Glass(es) est une œuvre conçue à partir de photographies prises depuis l’arrière de la cage de verre dans laquelle fut protégé Adolf Eichmann pendant son procès à Jérusalem en 1961. C’est une séquence ordonnée, composée de trois pièces qui sont les trois étapes d’un processus de passage de photographie à image au cours duquel des manipulations simples – duplication, superposition – font apparaître, au centre de l’image, une ombre inquiétante.
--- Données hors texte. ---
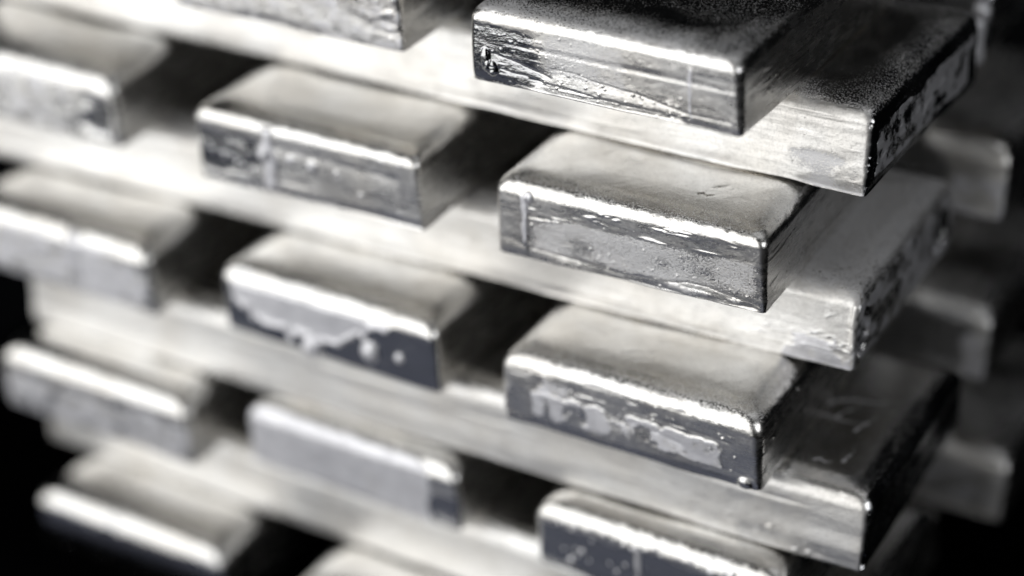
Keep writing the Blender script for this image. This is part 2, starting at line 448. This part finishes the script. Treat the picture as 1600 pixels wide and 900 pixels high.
F['E1'] = [scratch([(-1.9, .5, -1.55, .62), (-1.7, .42, -1.5, .5)]), scratch([(-2.6, .8, -2.2, .7), (-.8, .5, -.95, .9)], amt=.5),blotch(.35, 3.0, .16, .56, seed=21, fs=4.2, thr=-.05, h=.008, sz=.7), blotch(.0, 1.0, .35, .8, seed=23, fs=3.0, thr=.05, h=.006, sz=2.0, amt=.75),
           lap([(1.1, .60), (1.4, .50), (1.9, .44), (2.3, .36)], depth=.03), lap([(.2, .72), (1.0, .68), (2.0, .62), (2.9, .58)], depth=.014, wob=.01),
           blotch(-.1, 3.2, -.1, .13, ch='dk', thr=-.6, seed=22, amt=.55, h=-.006), wrinkles(.1, 2.9, .55, .85, seed=24, h=.012, ox=.5),
           frost_edge(.5), beads(30, .1, 3, .1, .8, .006, .02, seed=26), wrinkles(.0, 3.0, .1, .8, seed=27, h=.016, face='wr', fx=.9, ox=.2),
           beads(50, .1, 3, .1, .8, .01, .03, face='wr', seed=28), bead(3.02, .08, .09, h=.5)]
F['C0'] = [blotch(.05, 1.0, .12, .66, ch='dk', thr=-.35, seed=31, h=-.01, amt=1.), seam(1.08, .05, .85, w0=.09, h=.03, ox=1., taper=False),
           bead(1.02, .55, .11, ox=1), bead(1.68, .50, .06, ox=1), bead(1.38, .52, .045, ox=1), wrinkles(.1, 1.0, .1, .6, seed=32, h=.02, ox=.8), beads(14, .2, 3, .15, .85, .01, .03, seed=34, ox=1),
           lap([(.1, .72), (1.5, .66), (2.9, .60)], depth=.02)]
F['E0'] = [drips((.2, 2.5), .05, .74, seed=6, n=13, h=.03, base=.3, ztop=.78), bead(2.2, .30, .12, ox=1, el=1.1), bead(2.62, .33, .06, ox=1), bead(1.35, .12, .15, ox=1),
           blotch(-.1, 3.3, -.1, .7, ch='dk', thr=-.9, seed=42, h=0, amt=1.)]
F['G0'] = [blotch(-.2, 2.75, -.1, .88, thr=-.9, seed=51, h=.01, amt=1.2), blotch(2.6, 3.3, -.2, .5, ch='dk', thr=-.6, seed=52, h=-.01, amt=.9)]
F['G1'] = [blotch(-.2, 3.3, -.2, .66, ch='dk', thr=-.9, seed=61, h=-.004, amt=.8), beads(45, .1, 3, .66, .8, .012, .035, seed=62, ox=.8), seam(1.35, .1, .75, w0=.05, h=.02), beads(10, .2, 1.2, .2, .6, .02, .04, seed=63, ox=1)]
F['C-1'] = [blotch(2.72, 3.05, .12, .62, ch='dk', thr=-.8, seed=71, h=-.03, amt=1., edge=.08), blotch(.8, 2.5, .0, .8, thr=-.5, seed=72, amt=.6), seam(1.15, .2, .95, w0=.10, h=.06, ox=.8), frost_edge(.5)]
F['E-1'] = [seam(1.95, .0, .9, w0=.08, h=.03, ox=.7), blotch(.0, 3.1, .0, .8, thr=-.5, seed=75, amt=.8)]
F['G-1'] = [blotch(-.2, 3.3, -.1, .6, thr=-.6, seed=77, amt=.7)]
F['I-1'] = [blotch(-.2, 3.3, -.1, .7, ch='dk', thr=-.9, seed=78, amt=1.)]
F['A0'] = [blotch(-.2, 3.3, -.1, 1.0, thr=-.7, seed=79, amt=.55), wrinkles(2.7, 3.2, .0, .9, seed=80, h=.03, fx=6, fz=6, ox=.6)]
LX = LN
LX = 12.5
F['B1'] = [blotch(LX-.95, LX+.1, -.05, .42, ch='fr', thr=-.1, seed=81, amt=1, h=-.012), blotch(LX-.9, LX-.2, .2, .5, thr=.05, seed=184, fs=3.5, amt=.6, h=.006),
           blotch(.12, 3.15, .14, .76, face='wr', thr=-.18, seed=12, fs=2.0, sz=1.6, h=.015, amt=.8), wrinkles(.05, 3.0, .05, .8, seed=85, h=.03, face='wr', fx=1.6, fz=5, ox=.3), blotch(-.1, 3.3, -.1, .9, ch='dk', face='wr', thr=-1., seed=83, amt=.9, h=0),
           frost_edge(.6, front=False), notch(0.02, .80, .09, d_=.04, el=.5), wrinkles(LX-5, LX-.1, .1, .85, seed=84, h=.007, fx=.5, ox=.3)]
F['D1'] = [blotch(LX-3, LX+.2, -.2, 3.4, ch='fr', face='wt', fs=1.5, thr=-.5, seed=97, amt=.8, h=0),notch(.26, .42, .17, d_=.05, el=1.9), notch(2.6, .45, .3, d_=.04, el=.9), blotch(.0, 3.2, -.1, .85, face='wr', thr=-.5, seed=91, amt=.75, h=.006, fs=1.6),
           blotch(LX-.9, LX+.3, -.1, .35, thr=-.2, seed=92, amt=.9, h=.008), frost_edge(1., front=False), wrinkles(LX-1.2, LX, .1, .85, seed=94, h=.014, fx=2.5, fz=7, ox=.6),
           wrinkles(.0, 3.0, .1, .9, seed=95, h=.012, face='wr', fx=.9, ox=0), seam(LX-.04, .25, .8, w0=.05, h=.03, ox=0)]
LX = LN
F['F1'] = [scratch([(-1.0, 1.7, -.35, 1.9), (-.9, 1.35, -.7, 1.8), (-1.3, 1.3, -.5, 1.35), (-.6, 1.2, -.45, 1.6), (-1.5, .9, -1.3, 1.0), (-.5, .6, -.45, .9), (-.8, .5, -.6, .52)], wd=.03, amt=.9),blotch(LX-3, LX+.2, -.2, 3.4, ch='fr', face='wt', fs=1.2, thr=-.1, seed=98, amt=.12, h=0),blotch(LX-1.5, LX+.1, -.05, .25, ch='dk', thr=-.4, seed=101, amt=.6, h=-.006), blotch(.0, 3.2, -.1, .9, ch='dk', face='wr', thr=-.9, seed=102, amt=1., h=0),
           wrinkles(.0, 3.0, .05, .95, seed=103, h=.022, face='wr', fx=1.4, fz=6, ox=.25), blotch(LX-1.9, LX-.9, 1.0, 2.0, face='wt', fs=2.5, thr=.12, seed=104, amt=.8),
           beads(26, LX-2, LX-.5, .05, .3, .01, .03, seed=105), notch(.02, .15, .08, d_=.03)]
F['D2'] = [blotch(LX-4, LX+.2, -.3, 3.4, ch='fr', face='wt', fs=1., thr=-.1, seed=201, amt=.4, h=0),blotch(LX-.8, LX+.2, -.1, .55, thr=-.3, seed=108, amt=.9, h=.01), notch(LX-1.2, .5, .5, face='wf', d_=.02, el=.6), wrinkles(LX-1.5, LX, .0, .8, seed=107, h=.04, fx=4, fz=5, ox=.5)]  # top frost added to look lit; the front notch paints in a dark reflection
F['B2'] = [blotch(-.1, LX+.2, -.2, 1., ch='dk', thr=-.9, seed=120, amt=1, h=0)]
F['F2'] = [blotch(LX-4, LX+.2, -.3, 3.4, ch='fr', face='wt', fs=1., thr=-.1, seed=202, amt=.4, h=0),blotch(LX-.35, LX+.1, -.1, .6, thr=-.5, seed=110, amt=.8), blotch(-.1, LX-.3, -.2, .8, ch='dk', thr=-.9, seed=121, amt=.9, h=0)]  # frost on the top is added so that it looks lit

F['H2'] = [blotch(LX-4, LX+.2, -.3, 3.4, ch='fr', face='wt', fs=1., thr=-.1, seed=203, amt=.45, h=0), blotch(LX-1.6, LX+.2, -.1, .7, thr=-.4, seed=205, amt=.6)]  # pale top frost added in place of light falling there
# ------------------------------------------------------------------ the pile
#  key: (x of right edge, y of front, yaw deg, detail, dz)
BARS = {
 'A0': (-6.006, -.453, 0.0, .028), 'A1': (-1.808, -.73, -.8, .0105), 'A-1': (-10.3, -.6, .4, .06),
 'C-1': (-10.176, -.682, 0, .035), 'C0': (-5.664, -.813, .3, .02), 'C1': (-1.502, -.701, 1.6, .0105),
 'E-1': (-9.572, -1.17, 0, .035), 'E0': (-5.439, -1.033, -1.2, .022), 'E1': (-1.362, -1.065, .6, .0115),
 'G-1': (-9.08, -1.42, -.6, .04), 'G0': (-5.303, -1.002, -.8, .03), 'G1': (-1.02, -1.061, 0, .02),
 'I-1': (-8.563, -1.72, 0, .045), 'I0': (-4.33, -1.757, 0, .05), 'I1': None,
 'B1': (-.901, .396, -1.0, .013), 'D1': (-.825, .137, 1.2, .013), 'F1': (-.303, -.657, .7, .016), 'H1': (-.45, -.76, 0, .03),
 'B2': (-.988, 4.322, 0, .03), 'D2': (-.529, 4.052, 0, .035), 'F2': (-.41, 3.548, 0, .035), 'H2': (0, 3.457, 0, .04),
}
LABEL = {
 'A0': 'matte white-grey ingot cut by the upper edge, left of the black-topped ingot',
 'A1': 'black-topped ingot end with frosted rim and thin wavy lap lines, highest in sharp focus',
 'A-1': 'blurred ingot at the extreme upper left corner above the long bright bar',
 'C-1': 'blurred pale ingot end at far upper left with a small black patch',
 'C0': 'ingot end with dark mirror patch and white run on the left of its face',
 'C1': 'sharp ingot end with cream top, wrinkled face and a seam near its left edge',
 'E-1': 'blurred ingot end on the left edge with a vertical run across its pale face',
 'E0': 'ingot end with white lobes dripping down its dark blurred face',
 'E1': 'sharp ingot end with chalky splashes across its lower face and rippled dark side',
 'G-1': 'blurred silvery ingot end jutting out beside the black background at lower left',
 'G0': 'blurred ingot end with a flat lavender matte face and dark lower right corner',
 'G1': 'ingot end at the bottom edge with beaded rim over a dark bluish mirror face',
 'I-1': 'blurred ingot end lowest at the left with dark blue face, over the black background',
 'I0': 'blurred pale ingot top at the bottom edge between two dark gaps',
 'B1': 'long ingot lying crosswise directly under the black-topped ingot, its dark right end with grey drips',
 'D1': 'long bright crosswise ingot with a dark dent beside its right corner, second from the top',
 'F1': 'long crosswise ingot with a scratched brown-grey top at right, third from the top',
 'H1': 'lowest long crosswise ingot seen in gaps under the lavender-faced ingot',
 'B2': 'blurred crosswise ingot at top right corner with a solidified drip hanging from its end',
 'D2': 'blurred crosswise ingot end at right with ragged pale face below the hanging drip',
 'F2': 'blurred crosswise ingot end at far right with bright rim over a dark face',
 'H2': 'blurred crosswise ingot end lowest at right against black, bluish grey face',
}
# rounding of the upper edge and of the crown behind it, bar by bar
RT = {'A1': (.18, 1.3, .91), 'B1': (.18, 1.2, 1), 'C1': (.155, 1.7, 1), 'D1': (.20, 1.7, 1), 'E1': (.21, 1.6, 1), 'F1': (.19, 1.7, 1), 'C0': (.16, 1.7, 1), 'E0': (.21, 2.0, 1), 'A0': (.12, .8, 1)}
zi = 'ABCDEFGHIJ'
objs = {}
for n_, (key, v) in enumerate(BARS.items()):
    if v is None: continue                                    # out of sight, not built
    x, y, yaw, q = v[:4]
    kind = 'end' if key[0] in 'ACEGI' else 'cross'
    me = build_ingot(kind, n_*7+3, q, F.get(key), 12.5 if key in ('B1', 'D1') else LN, **dict(zip(('rt_', 'R2', 'zs_'), RT.get(key, (.24, 1.9, 1)))))
    o = bpy.data.objects.new('metal_ingot', me); sc.collection.objects.link(o)
    o.location = (x*U, y*U, -zi.index(key[0])*U)
    o.rotation_euler = (0, 0, math.radians(yaw))
    o['label'] = LABEL[key]; o['category'] = 'ingot'
    o['group'] = 'ingots laid end-on in the pile' if kind == 'end' else 'ingots laid crosswise in the pile'
    objs[key] = o

# ------------------------------------------------------------------ solidified drips on the far ingot at the top right
def drip_mesh(prof, seed):
    nn = 20; vs_, fs_ = [], []
    rng = np.random.default_rng(seed)
    for k, (z, r) in enumerate(prof):
        for j in range(nn):
            a = 2*math.pi*j/nn; rr = r*(1+.07*math.sin(2*a+seed+k*.5)+.04*math.sin(5*a+k))
            vs_.append((rr*math.cos(a)*U, rr*.8*math.sin(a)*U, z*U))
    for k in range(len(prof)-1):
        for j in range(nn):
            fs_.append((k*nn+j, k*nn+(j+1) % nn, (k+1)*nn+(j+1) % nn, (k+1)*nn+j))
    me = bpy.data.meshes.new('solidified_drip'); me.from_pydata(vs_, [], fs_)
    me.polygons.foreach_set('use_smooth', [True]*len(fs_)); me.materials.append(METAL)
    ca = me.color_attributes.new('wear', 'FLOAT_COLOR', 'POINT')
    ca.data.foreach_set('color', [.8, 0, .3, 1]*len(vs_))
    return me
def blob(r, el): return [(-r*el*math.cos(t), max(.001, r*math.sin(t))) for t in np.linspace(0, math.pi, 12)]
hang = [(-.12, .001), (-.11, .05), (-.07, .085), (0, .10), (.1, .085), (.25, .08), (.38, .09), (.46, .07), (.5, .001)]
for prof, loc in ((hang, (-.10, -.05, .02)), (blob(.125, 1.0), (-.08, -.05, .58)), (blob(.10, 1.2), (-.13, -.04, .86))):
    o = bpy.data.objects.new('solidified_drip', drip_mesh(prof, int(loc[2]*100)))
    sc.collection.objects.link(o); o.parent = objs['B2']; o.location = Vector(loc)*U

# ------------------------------------------------------------------ black floor under the pile
mt = bpy.data.materials.new('black_cloth'); mt.use_nodes = True
b = mt.node_tree.nodes['Principled BSDF']; nz = mt.node_tree.nodes.new('ShaderNodeTexNoise'); nz.inputs['Scale'].default_value = 900
cr = mt.node_tree.nodes.new('ShaderNodeValToRGB'); cr.color_ramp.elements[0].color = (.0004, .0004, .0005, 1); cr.color_ramp.elements[1].color = (.0012, .0012, .0013, 1)
mt.node_tree.links.new(nz.outputs[0], cr.inputs[0]); mt.node_tree.links.new(cr.outputs[0], b.inputs['Base Color'])
b.inputs['Roughness'].default_value = 1; b.inputs['Specular IOR Level'].default_value = 0
me = bpy.data.meshes.new('black_plinth')
x0, x1, y0, y1, z0, z1 = -16*U, 3*U, -2.2*U, 14*U, -20*U, -8*U
me.from_pydata([(x, y, z) for z in (z0, z1) for y in (y0, y1) for x in (x0, x1)], [], [(4, 5, 7, 6), (0, 1, 5, 4), (1, 3, 7, 5), (3, 2, 6, 7), (2, 0, 4, 6)])
me.materials.append(mt)
fo = bpy.data.objects.new('black_plinth', me); sc.collection.objects.link(fo); fo['kind'] = 'structure'
fo.location = (0, 0, -.01*U)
Morgen, vidéo sur double écran, a été conçu pour une exposition intitulée « Shibboleth », à la galerie Dvir de Tel-Aviv, en référence au poème éponyme de Paul Celan et à un épisode biblique (Juges 12 :4-6), où le défaut de prononciation d’un mot de passe signe l’arrêt de mort des membres de la tribu d’Ephraïm.
En 1965, Esther Ofarim est la première chanteuse israélienne à se produire à la télévision allemande – ce qui fut alors considéré en Israël comme une trahison : elle chante un tube, Morgen ist alles vorüber [Demain tout est fini], une chanson d’amour apprise phonétiquement.

Moshe Ninio pratique sur la vidéo originale de subtiles interventions qui en renforcent la dramaturgie. La plus « chirurgicale » d’entre elles consistant à retravailler numériquement le mouvement original de la caméra et à faire le point sur la fraction de seconde où un « lapsus » – une torsion des lèvres de la chanteuse, qui peine à prononcer le mot muss [doit] – devient le climax de sa prestation.
Décor: Morgen_Appendix, ancrage physique de l’œuvre vidéo, est le
« remake » d’un détail des « coulisses » du plateau – un décor cinético-optique – devant lesquelles se produit Esther Ofarim.

L’exposition est accompagnée d’un livre auquel ont contribué Bernard Blistène, directeur du musée national d’Art moderne, Tal Sterngast, historienne et critique d’art, et Gérard Wajcman, écrivain et psychanalyste.